UMD: A Globally Connected University

Richard Bell

Professor, History
2136 Francis Scott Key Hall
College Park, MD 20742
Work Phone: 
301 405 7051
Expert Credentials: 

Richard Bell received his PhD from Harvard University and his BA from the University of Cambridge. His research interests focus on American history between 1750 and 1877 and he welcomes enquiries from graduate students working in this period. Visit his website. Download his CV.

Bell’s most recent book is Stolen: Five Free Boys Kidnapped Into Slavery and Their Astonishing Odyssey Home. Published by Simon & Schuster in 2019, it was the recipient of the NEH Public Scholar Award and a finalist for the George Washington Prize and the Harriet Tubman PrizeStolen is the true story of five boys who were kidnapped in the North and smuggled into slavery in the Deep South—and their daring attempt to escape and bring their captors to justice. In Philadelphia in 1825, these five young, free Black boys fell into the clutches of the most fearsome gang of kidnappers and slavers in the United States. Lured onto a small ship with the promise of food and pay, they were instead met with blindfolds, ropes, and knives. Over four long months, their kidnappers drove them overland into the Cotton Kingdom to be sold as slaves. Determined to resist, the boys formed a tight brotherhood as they struggled to free themselves and find their way home.

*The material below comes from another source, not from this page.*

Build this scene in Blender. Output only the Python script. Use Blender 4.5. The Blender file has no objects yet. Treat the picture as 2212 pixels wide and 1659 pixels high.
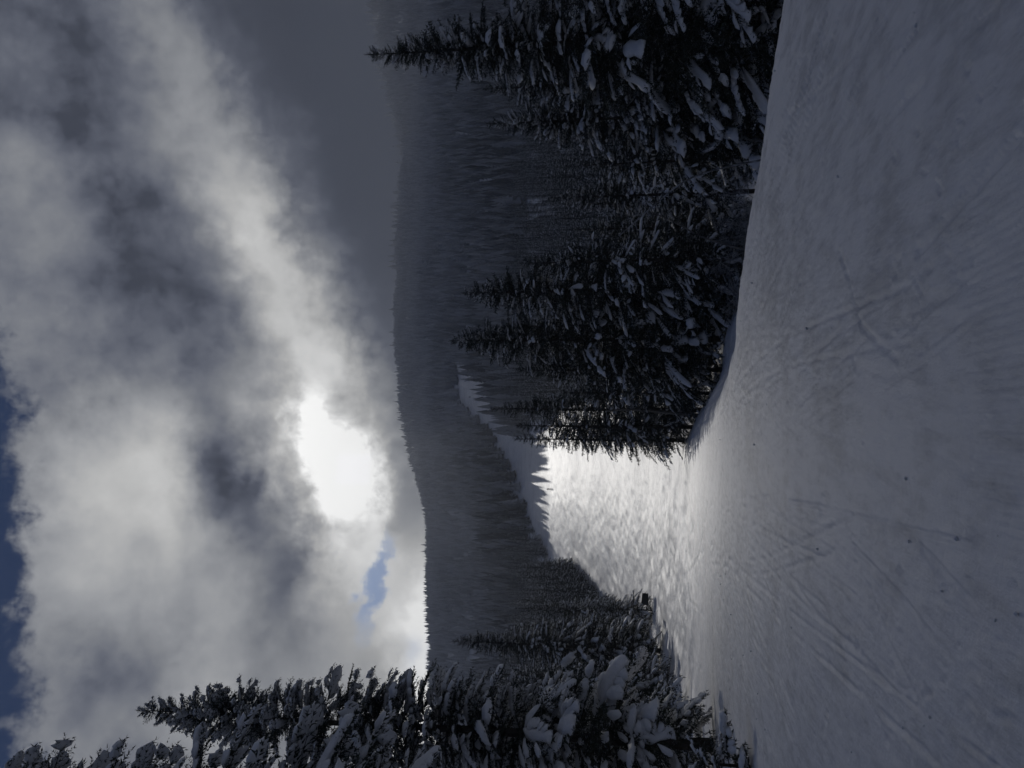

Their ordeal—an odyssey that took them from the Philadelphia waterfront to the marshes of Mississippi and then onward still—shines a glaring spotlight on the Reverse Underground Railroad, a black-market network of human traffickers and slave traders who stole away thousands of legally free African Americans from their families in order to fuel slavery’s rapid expansion in the decades before the Civil War.

Bell has also published two other books. The first, a monograph titled We Shall Be No More: Suicide and Self-Government in the Newly United States, examines the role that discourse regarding self-destruction played in the cultural formation of the early republic. The second work, Buried Lives: Incarcerated in Early America, a co-edited volume of essays centered on the experience of incarcerated subjects and citizens in early America, is the product of a conference organized at the McNeil Center. He is also the author of a dozen book chapters and journal articles.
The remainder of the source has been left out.